Eg if you are running video conferencing software, and all of a sudden you are having bandwidth problems, you typically first want to drop some finer details in the video, and then you want to drop the audio feed.

In any case, if you dropped something, you leave it dropped, instead of picking it back up again a few seconds later. People don't care about past frames.

(However, queuing instead of outright dropping can still makes sense in this scenario, for any information that's younger than what human reaction times can perceive.)

Similarly in your scenario, you'd want to explicitly communicate to people what the expectations are. Perhaps you give out deep discounts for tasks that can be dropped (that's what eg some electriticy providers do), or you can give people 'insurance' where they get some monetary compensation if their task gets dropped. (You'd want to be careful how you design such a scheme, to avoid perverse incentives. But it's all doable.)

> So you’re fixing the micro economics of the queue but not the macro. Queues still suck when they fill up, even if they fill with last minute jobs.

I don't know, I had pretty positive experiences so far when eg I got bumped off a flight due to overbooking. The airline offered decent compensation.

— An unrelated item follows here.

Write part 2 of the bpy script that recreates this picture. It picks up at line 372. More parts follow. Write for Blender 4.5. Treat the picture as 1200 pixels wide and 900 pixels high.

Overbooking and bumping people off _improves_ the macro situation: despite the occasional compensation you have to pay, when unexpectedly everyone who booked actually showed up, overbooking still makes the airline extra money, and via competition this is transformed into lower ticket prices. Many people love lower airfares, and have shown a strong revealed preference of putting up with a lot of stuff eg RyanAir pulls as long as they get cheap tickets.